The graphics engine appears unchanged, or at least changed so slightly as to be almost imperceptible. The map is still the same 2D board with clusters of trees and water to form terrain features, though perhaps some slight 3D mountains have been added. The characters are flat 2D and well-animated as are the spell effects and whatnot, but time has passed unkindly, and the graphics lack any real zing. The sounds are also holdovers from the last game. The heroes have new catch phrases (the barbarian says “Look at my bulging muscles” and sounds like Ah-nold) – that gets old fast. The music, uh, is there music? I guess there must be, but as I can’t seem to bring it to mind it’s probably neither suspenseful nor dramatic. Now that I think of it, it might be something military. At any rate, I didn’t have to shut it off, at least not consciously, which I suppose is a plus these days when I’m frequently forced to turn off the music or shoot myself in the head.

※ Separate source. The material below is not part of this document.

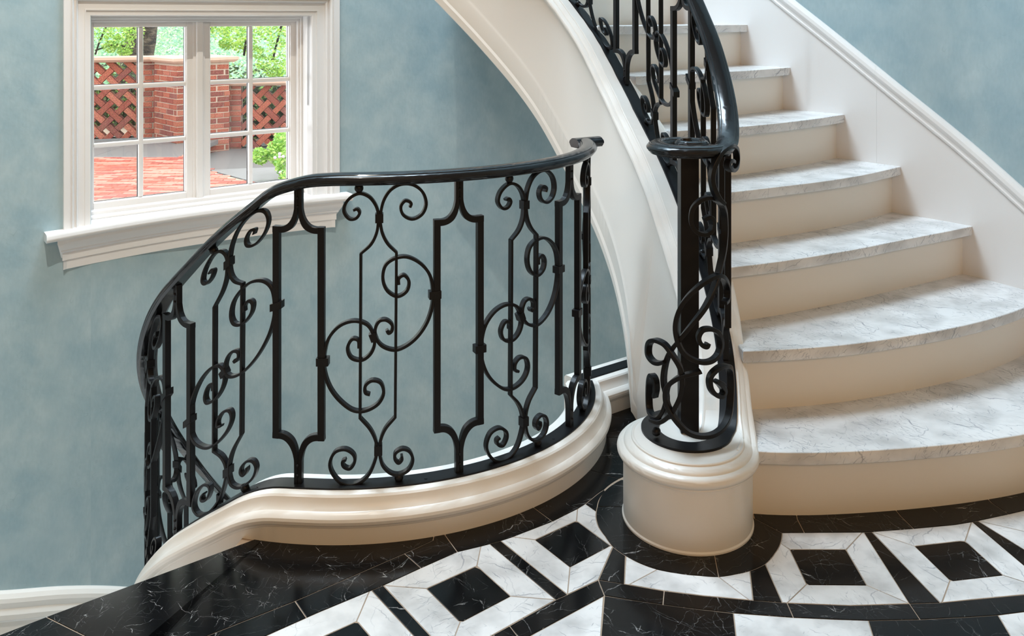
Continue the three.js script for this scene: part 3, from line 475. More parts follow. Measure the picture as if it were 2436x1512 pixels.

While WB2 isn’t an award winner, it is a solid entry into the RTS genre. I think it disappoints by giving you simply more of what the first game had in plentitude, and in that sense it kind of fulfills the role of a big expansion pack, really. In part, it was the longevity of the first title that brought me to the sequel with the feeling that I’ve played it too much already. On the other hand, didn’t buy the first one? Missed it on the store shelves? Then I’d recommend buying WB2. But if you bought the first one, save yourself the $40 and just pull out the old one again – you won’t be missing anything of consequence.